I became a convert to using oak!         

Following a recommendation, we managed to find a team of 3 builders and carpenters with the required knowledge to construct the beams and flooring. They were an unusual threesome, one Scot, one South African and one Englishman but they worked well as a team which gave us a lot of confidence.  Between them they sourced a French sawmill owner who dealt predominately in oak. When the wood arrived it was all checked for condition, measured and marked and numbered as to where it would be used. The larger, 300mm x 300mm, wide beams up to 7 metre long were extremely heavy but with the aid of hoists and chains they made the handling of them look incredibly easy. Once cut to the exact size in length and cleaned they measured and cut the rebates in which the standard floor beams would be dovetailed into. Work was quite slow but it was done to an exacting standard and we could not fault the work ethic or progress.

To form strength the pattern of the beams had to be alternated directionally with each direction of beams providing support for the other direction. As the beam structure progressed and grew it looked like the intricate pattern it was, skilfully and carefully placed into position. For us, as amateurs, it was a masterpiece of engineering and construction.
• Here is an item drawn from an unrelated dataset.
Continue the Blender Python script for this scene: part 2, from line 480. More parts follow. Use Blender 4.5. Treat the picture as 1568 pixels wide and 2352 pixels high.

Once the beam structure had been completed it was the turn of the flooring planks to be laid. In many respects this was a big job in itself. A different company had produced the flooring, again in solid oak. It was tongued and grooved and cleverly nailed so that no twisting or rising could occur. The laying and fixing was done in a manner to ensure no nail heads were visible and each length was a tight fit with its neighbour. With the 3 men working on it soon, large areas were covered and it was not long before the entire floor was laid and finished and the insulation could be cut to size and fitted from the ground floor. The installation of oak beams and oak flooring looked magnificent-now we had both floors with a fantastic and beautiful platform to work from.